A designated government official certifies receipt of the paddy and farmers’ cooperatives update the sales information on the e-procurement system and notify all registered members about sales via SMS. The state government pays farmers’ cooperatives and self-help groups.
In 2019-20, out of the state government’s 5.2 million metric tons target for paddy procurement, the selected state government-designated custom milled rice (CMR) agencies procured the most paddy (46 percent), followed by the state government-run CPCs (42 percent) and the Food Corporation of India (that is, the central government) (12 percent).
Are we moving in the right direction?
Right at the beginning of the Boro harvest season last year, Bangladesh’s food department announced procuring of only 150,000 tons of paddy from farmers but over one million tons of rice from millers.
Two months later, some time in June 2019, when farmers not getting fair prices caused a national outcry, the government reconsidered the paddy procurement volume and increased it from a paltry 150,000 tons to 400,000 tons.
A year later, as another Boro season comes, the government further increased the paddy procurement volume. This time it’s 800,000 tons.
Yet, still the procurement goes in rice’s favour as the government has decided to buy 1.15 million tons of rice from millers as against 800,000 tons of paddy from farmers.
Agriculture Minister Mohammad Abdur Razzaque has said the government is moving in the direction of procuring more paddy directly from the farmers, thereby reaching the price befits to the growers.
Food Minister Sadhan Chandra Majumder, a seasoned rice miller himself, has been talking about introducing e-procurement of paddy in Bangladesh since last year.
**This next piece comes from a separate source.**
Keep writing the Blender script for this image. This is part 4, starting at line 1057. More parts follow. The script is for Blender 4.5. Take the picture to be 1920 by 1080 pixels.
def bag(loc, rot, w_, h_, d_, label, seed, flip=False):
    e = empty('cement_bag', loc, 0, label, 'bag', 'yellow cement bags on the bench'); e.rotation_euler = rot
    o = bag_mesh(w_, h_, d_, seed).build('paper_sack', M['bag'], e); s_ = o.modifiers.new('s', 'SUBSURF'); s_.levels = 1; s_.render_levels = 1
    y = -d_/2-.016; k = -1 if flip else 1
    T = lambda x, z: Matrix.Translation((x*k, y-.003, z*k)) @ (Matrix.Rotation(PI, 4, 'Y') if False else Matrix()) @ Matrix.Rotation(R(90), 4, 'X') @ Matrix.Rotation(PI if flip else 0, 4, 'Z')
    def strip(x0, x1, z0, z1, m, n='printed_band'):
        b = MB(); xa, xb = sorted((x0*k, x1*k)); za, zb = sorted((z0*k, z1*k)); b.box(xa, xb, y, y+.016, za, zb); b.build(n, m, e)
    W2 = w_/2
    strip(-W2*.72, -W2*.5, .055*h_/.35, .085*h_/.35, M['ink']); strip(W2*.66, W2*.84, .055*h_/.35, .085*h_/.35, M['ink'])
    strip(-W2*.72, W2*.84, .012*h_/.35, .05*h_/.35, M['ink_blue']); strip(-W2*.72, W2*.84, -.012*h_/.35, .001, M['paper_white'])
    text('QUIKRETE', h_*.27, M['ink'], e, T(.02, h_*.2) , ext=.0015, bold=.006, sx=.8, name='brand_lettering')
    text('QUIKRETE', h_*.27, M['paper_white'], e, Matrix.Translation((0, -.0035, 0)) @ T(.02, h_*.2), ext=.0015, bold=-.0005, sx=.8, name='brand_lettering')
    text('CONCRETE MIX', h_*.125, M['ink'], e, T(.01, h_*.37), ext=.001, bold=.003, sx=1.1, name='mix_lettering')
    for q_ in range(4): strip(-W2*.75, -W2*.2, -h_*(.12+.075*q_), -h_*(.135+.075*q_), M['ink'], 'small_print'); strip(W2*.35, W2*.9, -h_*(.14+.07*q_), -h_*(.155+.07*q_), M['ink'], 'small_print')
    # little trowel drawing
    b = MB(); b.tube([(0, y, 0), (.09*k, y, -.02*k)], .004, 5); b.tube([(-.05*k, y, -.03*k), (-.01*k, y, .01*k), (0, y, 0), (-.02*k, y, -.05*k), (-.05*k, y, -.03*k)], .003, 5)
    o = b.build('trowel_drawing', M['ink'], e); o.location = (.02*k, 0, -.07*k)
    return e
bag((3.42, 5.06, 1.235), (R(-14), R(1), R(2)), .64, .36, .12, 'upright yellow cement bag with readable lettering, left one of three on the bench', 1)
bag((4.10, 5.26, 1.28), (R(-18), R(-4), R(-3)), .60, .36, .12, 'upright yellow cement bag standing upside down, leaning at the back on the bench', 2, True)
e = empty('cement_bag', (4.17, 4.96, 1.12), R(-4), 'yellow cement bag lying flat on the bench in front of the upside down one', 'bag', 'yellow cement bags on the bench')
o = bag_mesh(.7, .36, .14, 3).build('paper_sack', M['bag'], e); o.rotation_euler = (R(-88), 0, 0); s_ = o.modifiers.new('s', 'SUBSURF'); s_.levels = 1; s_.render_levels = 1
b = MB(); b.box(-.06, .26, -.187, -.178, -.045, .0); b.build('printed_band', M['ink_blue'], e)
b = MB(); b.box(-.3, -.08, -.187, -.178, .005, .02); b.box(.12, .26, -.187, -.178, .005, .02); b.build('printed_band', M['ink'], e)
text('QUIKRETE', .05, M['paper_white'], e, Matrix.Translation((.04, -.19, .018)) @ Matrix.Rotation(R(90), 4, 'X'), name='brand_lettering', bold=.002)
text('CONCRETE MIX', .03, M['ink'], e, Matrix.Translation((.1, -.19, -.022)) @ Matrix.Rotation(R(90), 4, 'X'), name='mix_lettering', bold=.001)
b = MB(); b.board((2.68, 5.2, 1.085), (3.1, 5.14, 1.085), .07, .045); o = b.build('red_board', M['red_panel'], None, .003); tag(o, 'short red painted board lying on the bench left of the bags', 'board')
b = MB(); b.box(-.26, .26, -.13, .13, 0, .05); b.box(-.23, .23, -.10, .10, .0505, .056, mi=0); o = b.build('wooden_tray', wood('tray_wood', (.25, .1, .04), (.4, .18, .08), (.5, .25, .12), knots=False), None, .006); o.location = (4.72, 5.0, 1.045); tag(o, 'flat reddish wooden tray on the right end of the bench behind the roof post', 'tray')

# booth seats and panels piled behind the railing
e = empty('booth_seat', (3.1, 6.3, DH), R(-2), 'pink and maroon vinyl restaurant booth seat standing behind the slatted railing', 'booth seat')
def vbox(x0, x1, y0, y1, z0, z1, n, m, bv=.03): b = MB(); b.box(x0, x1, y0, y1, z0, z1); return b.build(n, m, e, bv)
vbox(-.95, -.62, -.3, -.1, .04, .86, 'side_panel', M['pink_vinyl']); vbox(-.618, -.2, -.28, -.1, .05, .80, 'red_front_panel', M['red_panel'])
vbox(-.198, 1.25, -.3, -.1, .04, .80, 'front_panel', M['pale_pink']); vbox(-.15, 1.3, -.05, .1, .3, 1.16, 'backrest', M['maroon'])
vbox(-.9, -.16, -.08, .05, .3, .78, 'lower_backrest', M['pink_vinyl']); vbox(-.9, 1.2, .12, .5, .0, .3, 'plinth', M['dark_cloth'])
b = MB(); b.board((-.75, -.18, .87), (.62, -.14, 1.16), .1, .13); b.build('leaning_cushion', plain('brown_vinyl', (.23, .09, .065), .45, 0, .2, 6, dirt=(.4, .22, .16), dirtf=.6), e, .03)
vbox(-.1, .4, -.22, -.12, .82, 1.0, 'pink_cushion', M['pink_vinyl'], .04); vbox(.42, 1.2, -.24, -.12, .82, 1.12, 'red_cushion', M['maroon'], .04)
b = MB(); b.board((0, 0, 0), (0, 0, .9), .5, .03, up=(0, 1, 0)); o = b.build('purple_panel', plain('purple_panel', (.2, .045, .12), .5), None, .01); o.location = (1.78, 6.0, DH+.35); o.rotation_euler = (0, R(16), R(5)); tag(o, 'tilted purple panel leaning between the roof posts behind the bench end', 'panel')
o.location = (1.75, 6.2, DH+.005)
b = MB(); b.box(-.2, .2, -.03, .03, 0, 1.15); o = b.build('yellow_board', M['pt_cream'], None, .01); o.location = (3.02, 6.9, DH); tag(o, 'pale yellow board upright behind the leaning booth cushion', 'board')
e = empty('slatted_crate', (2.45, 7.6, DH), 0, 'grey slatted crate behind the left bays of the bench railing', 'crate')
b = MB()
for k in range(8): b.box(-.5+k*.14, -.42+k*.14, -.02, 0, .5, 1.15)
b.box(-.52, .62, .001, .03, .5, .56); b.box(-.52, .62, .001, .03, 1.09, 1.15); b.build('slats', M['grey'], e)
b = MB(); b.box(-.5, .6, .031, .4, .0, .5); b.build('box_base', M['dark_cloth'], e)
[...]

Unfortunately, this initiative again fell through the cracks at the last moment in this Boro season too.
Dr Akhter and his study states that buying more paddy by the government doesn’t mean millers will be the losers in any way.
As they explain, the food department here would definitely involve the rice millers in the process, like the state government in West Bengal does, even if all the paddy is bought directly from the farmers.
It would be a win-win situation for all.